I was flipping through a bunch of Tiktok videos one morning while running on the treadmill.  We all know that Tiktok makes time move faster.  As I was tired, I wanted the time it took to complete this particular morning’s run to bolt like lightning.  And it did.  It also stopped me in my tracks…or should I say one insightful young man did.

His video hit so close to home, I had to watch it several times.  In it, he explained how his mom – a single mother who had raised five kids all by herself to become successful, happy, and self-sufficient adults – continued to have a difficult time adjusting to her children being all grown-up and out on their own.  Specifically, she didn’t know what her place in their lives was now because her own remarkable accomplishment and success in this regard, had put her out of a job, so to speak.  

This young man would go on to praise his mother and tell her that she still holds a very important role in her children’s lives, that they still needed her, not in the way that they once had but in an entirely new way, no less important.  He was comforting and wisely advising his mother the way she had obviously done for him while growing up.  

Everything this young man said, pierced my heart as the woman he described could have been me.  I too am the mother of five, now grown-up, kids who I raised on my own.  I too put everything I had into raising my brood.  Countless hours were spent “getting it right” with little space left to establish any other identity than being “their mom.”  And I must admit, I struggle with what my role is now in their lives according to the new rules at play.  And not because of anything that my kids have done but simply because they were my entire world not too long ago.  Now, however, they have their own lives – separate from me – of which I play a part, a part that I must be satisfied with for the good of everyone involved, but a part unlike any I’ve known prior in relation to them.  It isn’t easy…not easy at all.  
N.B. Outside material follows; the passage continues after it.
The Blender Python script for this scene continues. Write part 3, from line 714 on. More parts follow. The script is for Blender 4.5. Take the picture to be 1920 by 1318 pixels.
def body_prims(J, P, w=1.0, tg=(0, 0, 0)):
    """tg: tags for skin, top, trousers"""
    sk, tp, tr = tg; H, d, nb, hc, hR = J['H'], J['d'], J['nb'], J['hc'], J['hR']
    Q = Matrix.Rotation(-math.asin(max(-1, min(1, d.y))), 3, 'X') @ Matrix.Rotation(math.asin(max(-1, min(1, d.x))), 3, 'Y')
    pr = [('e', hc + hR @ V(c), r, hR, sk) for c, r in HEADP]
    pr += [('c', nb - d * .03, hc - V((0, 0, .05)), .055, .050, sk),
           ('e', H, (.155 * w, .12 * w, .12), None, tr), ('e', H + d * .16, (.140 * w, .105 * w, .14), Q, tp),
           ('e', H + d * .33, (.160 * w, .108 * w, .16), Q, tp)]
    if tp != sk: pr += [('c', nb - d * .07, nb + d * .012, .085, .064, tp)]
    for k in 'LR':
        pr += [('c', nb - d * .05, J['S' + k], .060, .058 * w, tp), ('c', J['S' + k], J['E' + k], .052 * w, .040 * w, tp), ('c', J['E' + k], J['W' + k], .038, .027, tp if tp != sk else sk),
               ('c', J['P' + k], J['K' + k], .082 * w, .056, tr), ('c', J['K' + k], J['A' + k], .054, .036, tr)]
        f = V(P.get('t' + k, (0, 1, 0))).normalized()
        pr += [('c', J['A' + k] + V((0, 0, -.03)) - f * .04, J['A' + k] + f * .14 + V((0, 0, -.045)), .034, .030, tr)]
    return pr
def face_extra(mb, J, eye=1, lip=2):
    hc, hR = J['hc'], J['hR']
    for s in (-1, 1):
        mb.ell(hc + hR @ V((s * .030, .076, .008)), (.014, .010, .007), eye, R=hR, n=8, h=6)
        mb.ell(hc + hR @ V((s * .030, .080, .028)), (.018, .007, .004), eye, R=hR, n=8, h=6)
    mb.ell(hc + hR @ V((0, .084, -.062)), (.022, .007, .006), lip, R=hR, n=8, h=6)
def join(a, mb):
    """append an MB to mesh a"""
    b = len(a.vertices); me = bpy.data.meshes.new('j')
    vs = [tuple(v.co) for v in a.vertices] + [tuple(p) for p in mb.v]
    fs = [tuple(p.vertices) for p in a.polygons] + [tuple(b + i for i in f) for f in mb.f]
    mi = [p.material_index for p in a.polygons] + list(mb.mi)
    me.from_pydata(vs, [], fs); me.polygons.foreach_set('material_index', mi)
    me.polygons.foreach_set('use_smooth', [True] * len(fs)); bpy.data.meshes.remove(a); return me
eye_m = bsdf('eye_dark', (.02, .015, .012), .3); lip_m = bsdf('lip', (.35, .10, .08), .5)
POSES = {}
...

I know many parents struggle with this, whether or not they “did it on their own.”   Plenty have.  Plenty haven’t.  But making the necessary adjustment to being the mom of adult kids out-on-their-own takes on a whole new meaning when it has only been “you and them” for as far back as you can remember.  Pride in ‘who they have become’ and the ‘great job you did’ hardly cushions the present-day realization, especially as the memories of the wonderful days you once had together come pouring back regularly.  Sometimes I catch myself thinking that “I would trade a day at the end of my life, for one today of them being all together and little again.”

It isn’t something that I have ever shared with my kids nor have I ever divulged just how difficult it was for me to go through the moments when they were claiming their rightful independence.  Some of them were really hard and the words I endured, harsh.  I know that nothing said was ever meant to purposely hurt me, just as I know that most parents understand what I mean, without judgement.  Breaking away isn’t easy on anyone, and with  “youth” comes blindness, boldness, and blazing tongues for most at one point or another.  But we forgive and we forget because we already have learned that none of this is meant to be perfect, but all of it is worth it.

Like the very mother this young man was speaking to, I may never fully make the adjustment in the way that would probably make it easiest on all of us.  But my love and responsibility to my kids (and myself now) will push me to continue to try.

In the meantime, all I can say is, “It would make it a heck of a lot easier on me if one of these adult kids of mine would push out a grandkid or two.  A heck of a lot.  Just sayin’.”